March for KLA leaders, Reuters: Thousands protested, many wearing KLA uniforms

News

Express newspaper

17/02/2026 17:28

Today, the March for Justice took place in Pristina, in support of former KLA leaders who are being tried in The Hague.

Thousands of protesters were present in the capital to show their support for Hashim Thaçi, Kadri Veseli, Jakup Krasniti and Rexhep Selimi.

Reuters also reported on this protest. The report notes that thousands of people participated and that closing statements in this trial are being held these days.

Reporting of Reuters:

Thousands in Kosovo protest war crimes trial of former KLA commanders

– Thousands of people gathered in Pristina on Tuesday, holding banners of the Kosovo Liberation Army (KLA), to protest against the trial of former KLA leaders, including a former president, accused of war crimes during the 1998–99 war for independence.

Former President Hashim Thaçi, former Speakers of Parliament Jakup Krasniqi and Kadri Veseli, and former MP Rexhep Selimi were arrested in 2020 and sent to face trial at the special Kosovo war crimes tribunal in The Hague.

Thaçi and three other former KLA commanders are accused of persecution, murder, torture and enforced disappearance of persons during and immediately after the 1998–99 uprising, which ultimately brought independence for the Albanian-majority region from Serbia.

They deny all charges.

The court is hearing closing arguments in the trial this week, before judges issue a final verdict within three months. Prosecutors are seeking a sentence of 45 years for each.

“Those who deserve to be in The Hague are the occupiers, not the liberators,” said Miran Zeka, 49, who had come from Albania to protest in Pristina.

“We fought on our own land, we didn’t go to Serbia to fight,” said Bekim Muja, 53, a veteran of the 1998–99 Kosovo war.

Many protesters wore KLA uniforms, while others waved KLA, Kosovo and Albanian flags. Supporters held banners reading “Freedom has a name” and pictures of Thaçi and others with the words “Heroes of War and Peace.”

Thaçi, 57, served as prime minister, foreign minister and president of independent Kosovo between 2008 and 2020.

More than 13,000 people, most of them Kosovo Albanians, are believed to have lost their lives during the uprising in the late 1990s, when Kosovo was still a province of Serbia under then-nationalist president Slobodan Milošević, whose troops violently suppressed ethnic Albanians.

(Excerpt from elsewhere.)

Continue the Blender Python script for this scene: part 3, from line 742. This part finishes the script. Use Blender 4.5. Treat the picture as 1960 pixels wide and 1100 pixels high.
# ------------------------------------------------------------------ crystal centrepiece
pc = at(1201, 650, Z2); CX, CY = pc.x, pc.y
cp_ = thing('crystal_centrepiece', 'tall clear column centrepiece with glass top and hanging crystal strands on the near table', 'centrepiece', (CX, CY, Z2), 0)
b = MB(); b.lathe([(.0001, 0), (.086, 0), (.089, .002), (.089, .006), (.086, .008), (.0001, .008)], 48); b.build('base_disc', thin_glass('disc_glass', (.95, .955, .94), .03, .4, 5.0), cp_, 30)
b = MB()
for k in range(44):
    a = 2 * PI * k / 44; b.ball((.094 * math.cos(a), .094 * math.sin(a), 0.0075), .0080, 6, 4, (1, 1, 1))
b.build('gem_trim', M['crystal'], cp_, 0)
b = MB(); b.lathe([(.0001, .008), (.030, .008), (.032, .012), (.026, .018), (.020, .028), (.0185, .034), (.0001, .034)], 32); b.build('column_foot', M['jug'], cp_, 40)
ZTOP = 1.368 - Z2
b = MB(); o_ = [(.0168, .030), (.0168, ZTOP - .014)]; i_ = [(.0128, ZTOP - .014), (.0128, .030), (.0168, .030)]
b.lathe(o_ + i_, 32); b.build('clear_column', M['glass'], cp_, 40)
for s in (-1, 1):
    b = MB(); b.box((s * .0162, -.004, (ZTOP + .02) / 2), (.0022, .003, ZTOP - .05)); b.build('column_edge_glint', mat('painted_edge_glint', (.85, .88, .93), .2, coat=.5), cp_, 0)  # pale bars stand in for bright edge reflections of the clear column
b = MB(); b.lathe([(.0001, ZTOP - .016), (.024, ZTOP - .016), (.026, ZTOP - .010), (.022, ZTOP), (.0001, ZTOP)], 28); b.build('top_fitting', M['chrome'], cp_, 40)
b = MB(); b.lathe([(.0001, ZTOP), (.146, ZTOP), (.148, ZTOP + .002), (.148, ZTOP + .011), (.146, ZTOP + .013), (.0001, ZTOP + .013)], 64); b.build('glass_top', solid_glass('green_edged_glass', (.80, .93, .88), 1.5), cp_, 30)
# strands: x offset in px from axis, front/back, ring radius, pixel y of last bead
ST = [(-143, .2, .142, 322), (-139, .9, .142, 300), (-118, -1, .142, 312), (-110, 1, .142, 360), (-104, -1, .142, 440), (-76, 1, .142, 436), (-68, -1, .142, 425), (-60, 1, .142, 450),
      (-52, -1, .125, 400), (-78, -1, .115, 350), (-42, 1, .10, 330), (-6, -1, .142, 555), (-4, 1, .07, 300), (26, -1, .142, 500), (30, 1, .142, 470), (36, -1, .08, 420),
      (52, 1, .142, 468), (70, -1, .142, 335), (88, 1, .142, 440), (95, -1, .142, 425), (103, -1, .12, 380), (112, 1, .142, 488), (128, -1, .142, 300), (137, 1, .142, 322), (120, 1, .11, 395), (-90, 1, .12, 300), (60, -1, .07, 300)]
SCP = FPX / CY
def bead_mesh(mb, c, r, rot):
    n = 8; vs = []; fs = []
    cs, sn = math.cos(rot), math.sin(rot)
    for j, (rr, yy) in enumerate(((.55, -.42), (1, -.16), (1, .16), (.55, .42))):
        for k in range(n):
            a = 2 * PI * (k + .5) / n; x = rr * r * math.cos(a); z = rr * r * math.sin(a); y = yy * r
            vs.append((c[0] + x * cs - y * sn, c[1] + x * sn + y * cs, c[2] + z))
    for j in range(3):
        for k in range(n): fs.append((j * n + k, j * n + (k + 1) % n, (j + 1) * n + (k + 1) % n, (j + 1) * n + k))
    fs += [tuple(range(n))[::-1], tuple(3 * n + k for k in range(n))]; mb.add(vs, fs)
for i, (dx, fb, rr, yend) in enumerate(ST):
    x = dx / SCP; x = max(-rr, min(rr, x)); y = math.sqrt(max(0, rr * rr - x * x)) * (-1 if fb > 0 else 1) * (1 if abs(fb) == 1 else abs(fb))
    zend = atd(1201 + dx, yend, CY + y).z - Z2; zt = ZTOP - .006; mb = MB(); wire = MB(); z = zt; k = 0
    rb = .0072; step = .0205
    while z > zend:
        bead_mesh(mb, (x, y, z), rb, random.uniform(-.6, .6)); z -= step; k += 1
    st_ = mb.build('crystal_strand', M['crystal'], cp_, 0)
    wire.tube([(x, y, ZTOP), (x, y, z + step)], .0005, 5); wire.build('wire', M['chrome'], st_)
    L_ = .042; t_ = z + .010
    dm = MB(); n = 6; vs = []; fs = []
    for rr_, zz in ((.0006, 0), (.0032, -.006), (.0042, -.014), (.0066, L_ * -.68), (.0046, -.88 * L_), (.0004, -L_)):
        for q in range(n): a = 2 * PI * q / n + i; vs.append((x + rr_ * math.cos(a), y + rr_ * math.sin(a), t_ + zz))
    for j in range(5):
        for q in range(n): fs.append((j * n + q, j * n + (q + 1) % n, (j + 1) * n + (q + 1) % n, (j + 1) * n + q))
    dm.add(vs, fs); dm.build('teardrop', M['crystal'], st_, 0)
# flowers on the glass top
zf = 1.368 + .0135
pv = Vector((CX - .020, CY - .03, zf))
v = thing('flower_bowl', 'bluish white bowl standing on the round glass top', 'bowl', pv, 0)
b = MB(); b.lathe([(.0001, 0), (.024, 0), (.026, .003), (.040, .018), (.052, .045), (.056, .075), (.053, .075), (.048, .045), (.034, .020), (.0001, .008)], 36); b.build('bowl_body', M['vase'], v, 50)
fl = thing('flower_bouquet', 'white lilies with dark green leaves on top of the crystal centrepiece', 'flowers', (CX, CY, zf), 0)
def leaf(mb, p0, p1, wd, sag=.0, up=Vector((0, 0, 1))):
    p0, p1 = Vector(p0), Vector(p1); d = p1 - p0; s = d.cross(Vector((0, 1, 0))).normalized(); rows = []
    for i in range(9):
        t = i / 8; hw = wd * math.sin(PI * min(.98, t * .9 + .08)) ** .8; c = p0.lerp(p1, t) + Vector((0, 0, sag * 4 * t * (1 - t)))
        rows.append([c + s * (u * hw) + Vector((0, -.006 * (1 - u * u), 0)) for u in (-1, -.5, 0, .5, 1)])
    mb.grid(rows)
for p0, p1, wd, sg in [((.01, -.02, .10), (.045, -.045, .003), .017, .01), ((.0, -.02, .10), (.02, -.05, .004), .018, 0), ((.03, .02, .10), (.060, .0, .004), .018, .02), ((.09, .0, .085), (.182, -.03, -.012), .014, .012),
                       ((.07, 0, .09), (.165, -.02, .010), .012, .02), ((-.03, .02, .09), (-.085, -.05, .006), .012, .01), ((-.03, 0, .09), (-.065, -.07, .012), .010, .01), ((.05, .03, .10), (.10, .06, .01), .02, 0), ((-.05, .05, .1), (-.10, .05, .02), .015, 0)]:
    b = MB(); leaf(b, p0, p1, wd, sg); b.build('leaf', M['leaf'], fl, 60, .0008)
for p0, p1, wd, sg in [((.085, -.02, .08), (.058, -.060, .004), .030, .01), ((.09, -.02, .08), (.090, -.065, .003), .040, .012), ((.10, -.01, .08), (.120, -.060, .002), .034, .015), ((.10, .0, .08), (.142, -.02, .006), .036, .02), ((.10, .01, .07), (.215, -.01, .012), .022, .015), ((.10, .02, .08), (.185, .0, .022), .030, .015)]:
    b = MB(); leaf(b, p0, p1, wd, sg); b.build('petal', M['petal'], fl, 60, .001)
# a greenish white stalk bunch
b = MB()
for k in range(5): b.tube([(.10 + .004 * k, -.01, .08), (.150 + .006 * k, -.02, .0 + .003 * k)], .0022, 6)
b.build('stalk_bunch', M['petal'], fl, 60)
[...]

The Kosovo Specialist Chambers, made up of international judges and lawyers, were established in 2015 to handle war crimes cases under Kosovo law against former KLA fighters. The war crimes tribunal was set up outside the small Balkan country due to concerns about witness intimidation, as former KLA leaders are seen by many in Kosovo as heroes of national liberation.